As Warren noted, Trump has consistently placed Wall Street veterans with records of lax oversight in positions of power over the financial industry. Chief among them was Trump’s nomination of Jay Clayton, the lawyer who negotiated Goldman Sachs’ government bailout, to lead the Securities and Exchange Commission.

Indeed, notwithstanding Trump’s campaign broadsides against Clinton for her paid speeches to Goldman Sachs, he has stacked his inner circle and Cabinet with finance bigwigs ― especially veterans of Goldman.
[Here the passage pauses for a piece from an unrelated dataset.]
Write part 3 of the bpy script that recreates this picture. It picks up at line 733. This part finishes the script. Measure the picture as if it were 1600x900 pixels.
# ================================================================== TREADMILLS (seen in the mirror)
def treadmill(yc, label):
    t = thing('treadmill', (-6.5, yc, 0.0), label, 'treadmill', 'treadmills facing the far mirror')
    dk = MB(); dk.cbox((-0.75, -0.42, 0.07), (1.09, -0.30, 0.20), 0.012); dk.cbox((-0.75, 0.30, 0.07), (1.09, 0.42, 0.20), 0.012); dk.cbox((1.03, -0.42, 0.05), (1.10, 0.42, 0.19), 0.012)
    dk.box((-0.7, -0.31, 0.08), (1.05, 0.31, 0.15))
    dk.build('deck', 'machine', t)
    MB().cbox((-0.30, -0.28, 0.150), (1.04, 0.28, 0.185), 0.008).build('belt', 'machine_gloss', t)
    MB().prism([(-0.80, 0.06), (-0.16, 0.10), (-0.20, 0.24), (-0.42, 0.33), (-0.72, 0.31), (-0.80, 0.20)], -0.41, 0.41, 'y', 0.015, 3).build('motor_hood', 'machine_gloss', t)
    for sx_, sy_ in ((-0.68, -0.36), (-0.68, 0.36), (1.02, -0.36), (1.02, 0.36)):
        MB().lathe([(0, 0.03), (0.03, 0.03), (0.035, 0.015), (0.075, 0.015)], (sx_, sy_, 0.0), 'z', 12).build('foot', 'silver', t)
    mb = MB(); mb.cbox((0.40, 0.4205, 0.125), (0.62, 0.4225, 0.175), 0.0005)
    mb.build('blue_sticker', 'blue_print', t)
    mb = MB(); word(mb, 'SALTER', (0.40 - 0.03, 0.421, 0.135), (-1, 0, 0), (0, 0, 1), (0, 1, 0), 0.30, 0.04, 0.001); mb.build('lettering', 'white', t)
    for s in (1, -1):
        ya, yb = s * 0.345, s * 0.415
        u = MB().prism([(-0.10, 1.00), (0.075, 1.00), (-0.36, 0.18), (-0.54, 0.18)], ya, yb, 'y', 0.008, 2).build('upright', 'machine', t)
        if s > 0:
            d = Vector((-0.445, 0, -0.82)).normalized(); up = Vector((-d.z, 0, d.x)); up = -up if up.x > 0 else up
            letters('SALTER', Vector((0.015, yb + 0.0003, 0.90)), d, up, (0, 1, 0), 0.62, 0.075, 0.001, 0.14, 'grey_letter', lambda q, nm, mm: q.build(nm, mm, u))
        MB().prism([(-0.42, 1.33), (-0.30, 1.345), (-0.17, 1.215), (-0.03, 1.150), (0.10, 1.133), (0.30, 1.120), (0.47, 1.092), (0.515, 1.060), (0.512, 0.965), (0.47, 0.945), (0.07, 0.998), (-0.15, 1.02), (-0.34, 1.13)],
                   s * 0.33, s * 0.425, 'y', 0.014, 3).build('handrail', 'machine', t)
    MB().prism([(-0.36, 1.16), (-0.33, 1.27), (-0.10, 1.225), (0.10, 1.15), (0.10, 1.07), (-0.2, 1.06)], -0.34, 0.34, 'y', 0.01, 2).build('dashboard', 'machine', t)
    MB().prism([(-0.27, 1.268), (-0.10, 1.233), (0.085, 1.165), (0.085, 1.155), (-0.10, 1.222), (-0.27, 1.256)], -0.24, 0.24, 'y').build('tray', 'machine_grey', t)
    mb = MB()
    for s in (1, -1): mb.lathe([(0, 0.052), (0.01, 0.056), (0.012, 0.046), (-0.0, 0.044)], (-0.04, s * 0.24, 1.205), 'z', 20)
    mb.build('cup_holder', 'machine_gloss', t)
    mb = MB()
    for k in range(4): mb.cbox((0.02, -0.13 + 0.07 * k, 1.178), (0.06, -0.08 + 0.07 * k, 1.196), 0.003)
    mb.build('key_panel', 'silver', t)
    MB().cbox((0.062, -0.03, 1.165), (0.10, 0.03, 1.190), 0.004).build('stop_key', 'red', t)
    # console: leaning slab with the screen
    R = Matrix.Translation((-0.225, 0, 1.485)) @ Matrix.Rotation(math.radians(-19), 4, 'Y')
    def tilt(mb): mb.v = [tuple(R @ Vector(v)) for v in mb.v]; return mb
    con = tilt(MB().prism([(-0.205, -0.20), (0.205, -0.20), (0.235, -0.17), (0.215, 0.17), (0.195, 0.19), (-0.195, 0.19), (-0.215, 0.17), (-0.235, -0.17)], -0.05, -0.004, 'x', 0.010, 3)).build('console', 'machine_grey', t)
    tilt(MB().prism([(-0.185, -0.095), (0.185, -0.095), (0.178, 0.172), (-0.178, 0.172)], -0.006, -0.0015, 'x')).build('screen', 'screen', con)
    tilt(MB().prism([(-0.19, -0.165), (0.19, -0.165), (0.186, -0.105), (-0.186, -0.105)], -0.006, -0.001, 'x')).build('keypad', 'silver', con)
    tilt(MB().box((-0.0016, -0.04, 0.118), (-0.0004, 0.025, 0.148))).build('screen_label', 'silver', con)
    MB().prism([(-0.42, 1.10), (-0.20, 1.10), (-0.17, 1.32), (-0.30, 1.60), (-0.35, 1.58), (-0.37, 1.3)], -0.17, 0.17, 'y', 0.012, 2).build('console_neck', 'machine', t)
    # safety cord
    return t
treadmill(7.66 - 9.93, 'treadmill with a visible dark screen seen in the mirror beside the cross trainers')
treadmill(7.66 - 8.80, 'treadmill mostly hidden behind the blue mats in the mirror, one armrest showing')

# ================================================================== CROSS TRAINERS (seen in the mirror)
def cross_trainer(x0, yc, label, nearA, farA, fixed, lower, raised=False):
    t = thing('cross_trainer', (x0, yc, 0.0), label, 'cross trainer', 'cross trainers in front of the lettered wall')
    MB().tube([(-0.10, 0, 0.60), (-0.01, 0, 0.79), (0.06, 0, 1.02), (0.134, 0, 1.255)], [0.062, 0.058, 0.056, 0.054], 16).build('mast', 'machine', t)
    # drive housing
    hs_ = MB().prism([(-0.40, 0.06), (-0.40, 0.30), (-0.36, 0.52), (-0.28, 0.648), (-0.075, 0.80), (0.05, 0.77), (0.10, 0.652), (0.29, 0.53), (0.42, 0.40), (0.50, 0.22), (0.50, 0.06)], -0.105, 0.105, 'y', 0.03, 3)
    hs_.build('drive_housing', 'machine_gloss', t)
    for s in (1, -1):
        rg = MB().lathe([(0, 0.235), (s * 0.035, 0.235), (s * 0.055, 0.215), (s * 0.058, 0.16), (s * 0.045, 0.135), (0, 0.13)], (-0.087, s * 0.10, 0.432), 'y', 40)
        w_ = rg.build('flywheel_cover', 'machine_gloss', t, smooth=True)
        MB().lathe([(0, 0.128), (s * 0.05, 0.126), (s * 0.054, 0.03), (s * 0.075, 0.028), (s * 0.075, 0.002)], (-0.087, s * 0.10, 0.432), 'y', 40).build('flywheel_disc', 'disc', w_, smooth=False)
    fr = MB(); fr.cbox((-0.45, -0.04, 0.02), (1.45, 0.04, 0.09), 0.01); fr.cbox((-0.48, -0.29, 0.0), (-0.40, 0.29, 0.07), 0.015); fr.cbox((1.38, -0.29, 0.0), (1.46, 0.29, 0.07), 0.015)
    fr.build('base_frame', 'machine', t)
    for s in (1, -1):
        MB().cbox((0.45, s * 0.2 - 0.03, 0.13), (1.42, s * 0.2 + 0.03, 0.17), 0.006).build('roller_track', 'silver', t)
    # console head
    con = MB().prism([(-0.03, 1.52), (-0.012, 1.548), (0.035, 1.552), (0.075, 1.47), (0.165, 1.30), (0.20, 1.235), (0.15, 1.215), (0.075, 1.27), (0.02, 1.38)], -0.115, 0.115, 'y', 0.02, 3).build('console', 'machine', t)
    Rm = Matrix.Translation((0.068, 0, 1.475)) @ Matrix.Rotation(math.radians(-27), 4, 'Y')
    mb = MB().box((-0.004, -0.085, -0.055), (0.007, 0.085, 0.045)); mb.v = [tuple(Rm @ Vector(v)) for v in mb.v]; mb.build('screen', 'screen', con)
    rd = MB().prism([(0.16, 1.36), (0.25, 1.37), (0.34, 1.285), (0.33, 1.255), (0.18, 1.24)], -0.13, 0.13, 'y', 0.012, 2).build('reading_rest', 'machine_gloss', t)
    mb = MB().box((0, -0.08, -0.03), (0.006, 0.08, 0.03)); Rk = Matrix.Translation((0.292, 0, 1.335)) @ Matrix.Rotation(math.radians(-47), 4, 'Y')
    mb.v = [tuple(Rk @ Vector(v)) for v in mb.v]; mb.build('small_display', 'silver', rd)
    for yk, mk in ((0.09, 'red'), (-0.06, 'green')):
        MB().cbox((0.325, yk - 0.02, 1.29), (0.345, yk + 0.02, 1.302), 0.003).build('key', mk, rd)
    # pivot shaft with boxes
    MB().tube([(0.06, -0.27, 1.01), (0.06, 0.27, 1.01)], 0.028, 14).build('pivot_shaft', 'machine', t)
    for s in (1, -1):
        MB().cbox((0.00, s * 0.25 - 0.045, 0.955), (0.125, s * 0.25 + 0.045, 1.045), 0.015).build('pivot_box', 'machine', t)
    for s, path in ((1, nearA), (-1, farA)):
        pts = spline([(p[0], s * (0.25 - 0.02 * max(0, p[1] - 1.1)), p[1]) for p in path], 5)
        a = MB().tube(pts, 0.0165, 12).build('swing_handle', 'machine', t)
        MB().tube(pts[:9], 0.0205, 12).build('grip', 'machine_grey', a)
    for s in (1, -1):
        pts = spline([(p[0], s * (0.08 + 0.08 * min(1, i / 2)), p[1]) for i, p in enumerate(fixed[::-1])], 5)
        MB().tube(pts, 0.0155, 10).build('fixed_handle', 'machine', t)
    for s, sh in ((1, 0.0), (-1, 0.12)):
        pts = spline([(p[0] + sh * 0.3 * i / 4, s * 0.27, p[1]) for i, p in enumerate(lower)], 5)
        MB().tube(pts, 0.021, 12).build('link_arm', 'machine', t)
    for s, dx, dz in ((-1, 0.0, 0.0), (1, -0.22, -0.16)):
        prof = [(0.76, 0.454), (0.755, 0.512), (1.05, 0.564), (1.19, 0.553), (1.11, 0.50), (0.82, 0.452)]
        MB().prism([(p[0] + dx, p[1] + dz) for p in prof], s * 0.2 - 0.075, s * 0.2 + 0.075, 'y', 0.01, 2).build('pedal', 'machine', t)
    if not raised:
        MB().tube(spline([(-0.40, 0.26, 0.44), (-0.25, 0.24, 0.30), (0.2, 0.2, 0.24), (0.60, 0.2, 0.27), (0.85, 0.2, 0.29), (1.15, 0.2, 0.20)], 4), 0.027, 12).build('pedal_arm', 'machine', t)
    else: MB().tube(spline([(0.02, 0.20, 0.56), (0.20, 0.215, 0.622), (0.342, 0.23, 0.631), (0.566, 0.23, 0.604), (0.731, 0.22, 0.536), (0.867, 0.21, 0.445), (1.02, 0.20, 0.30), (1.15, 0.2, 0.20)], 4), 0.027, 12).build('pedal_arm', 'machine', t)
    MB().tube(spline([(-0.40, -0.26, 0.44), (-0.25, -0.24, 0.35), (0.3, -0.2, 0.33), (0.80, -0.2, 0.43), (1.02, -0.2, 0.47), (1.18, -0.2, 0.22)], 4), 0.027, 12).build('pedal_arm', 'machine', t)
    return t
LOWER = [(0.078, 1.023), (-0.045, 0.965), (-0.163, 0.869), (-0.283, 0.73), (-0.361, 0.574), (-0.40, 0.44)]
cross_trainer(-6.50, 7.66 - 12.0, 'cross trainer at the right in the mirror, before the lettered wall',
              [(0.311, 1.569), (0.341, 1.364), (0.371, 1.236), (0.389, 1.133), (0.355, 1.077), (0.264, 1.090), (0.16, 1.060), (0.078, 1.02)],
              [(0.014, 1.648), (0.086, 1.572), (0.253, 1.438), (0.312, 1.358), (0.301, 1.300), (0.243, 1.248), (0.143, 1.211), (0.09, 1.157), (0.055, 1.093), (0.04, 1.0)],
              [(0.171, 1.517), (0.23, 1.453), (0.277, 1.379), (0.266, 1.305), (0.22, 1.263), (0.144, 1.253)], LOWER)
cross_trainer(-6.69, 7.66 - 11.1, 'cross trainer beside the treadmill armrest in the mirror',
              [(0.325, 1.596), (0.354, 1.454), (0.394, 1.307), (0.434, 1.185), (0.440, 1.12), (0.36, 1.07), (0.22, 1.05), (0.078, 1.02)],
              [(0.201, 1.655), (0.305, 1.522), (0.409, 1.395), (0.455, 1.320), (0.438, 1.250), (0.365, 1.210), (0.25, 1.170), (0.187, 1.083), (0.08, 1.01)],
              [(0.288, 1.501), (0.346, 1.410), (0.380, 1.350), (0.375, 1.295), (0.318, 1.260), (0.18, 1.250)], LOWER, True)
Trump Treasury Secretary Steve Mnuchin, Deputy Treasury Secretary James Donovan, Deputy National Security Adviser Dina Powell, and White House Chief Strategist Steve Bannon all put in time with the firm nicknamed “Government Sachs” for its executives’ revolving-door relationship with the federal government.

Gary Cohn, who occupies a wide-ranging and influential role as Trump’s top economic adviser, was president of Goldman Sachs prior to arriving at the White House.

“Once he nominated Gary Cohn, the second-in-command at Goldman Sachs, to run his entire economic policy, that alone gives you the entire indication you need as to what that populist rhetoric was worth: not very much,” said Stanley, of Americans for Financial Reform.

Cohn is reportedly Trump’s top pick to replace Yellen when her term expires in January 2018.

Trump won’t have to wait until Yellen’s term ends to continue reshaping the Fed, however. In addition to the spot Quarles would fill, two other Fed governorships remain vacant. Aside from the chair and vice chair positions, Fed governors are appointed to 14-year terms.

If confirmed by the Senate, Quarles would effectively replace Tarullo, who oversaw financial enforcement before announcing his resignation in February. (Tarullo was vice chair for supervision in everything but name, since former President Barack Obama declined to formally nominate him to the post.)

Equally important for some progressive experts is the influence that Quarles stands to have on the job market as a voting member of the Federal Open Market Committee, the panel of Fed officials that adjusts a key interest rate.

The Federal Reserve has a dual mandate to prevent excessive price inflation and to maximize employment. The Fed officials on the Federal Open Market Committee, which includes all governors and a rotating roster of five presidents of regional Federal Reserve banks, have been gradually increasing the benchmark interest rate to begin slowing the rate of economic growth with the goal of heading off inflation.

Although Yellen, an Obama appointee and inflation dove, remains the driving force on the committee, Quarles’ wariness of inflation would sway the panel’s ideological balance. In the past, he has argued that Fed monetary policy should be driven by specific rules that would deprive the central bank of the discretion to accommodate greater job market growth.

Haedtler’s organization, Fed Up, has argued that even the increases already approved by the Fed have come too soon. The group, which has mobilized low-wage workers and communities of color to pressure the Fed since 2014, points to the high levels of black and Latino unemployment that persist despite an overall jobless rate that is relatively low. A new report released by Fed Up and the Center for Economic and Policy Research to mark the 40th anniversary of the Fed’s full employment mandate presents the ample evidence that a hot job market is especially crucial to women and workers of color, since it makes it harder for employers to discriminate based on race or gender.

Once optimistic that a Clinton administration would pursue its goals of diversifying Fed leadership and transforming the central bank into a completely public entity, Fed Up is now trying to limit the damage of Trump administration appointments to the financial body, according to Haedtler.

“We’re just playing defense all the time, protecting against the threats we see structurally to the institution,” Haedtler said.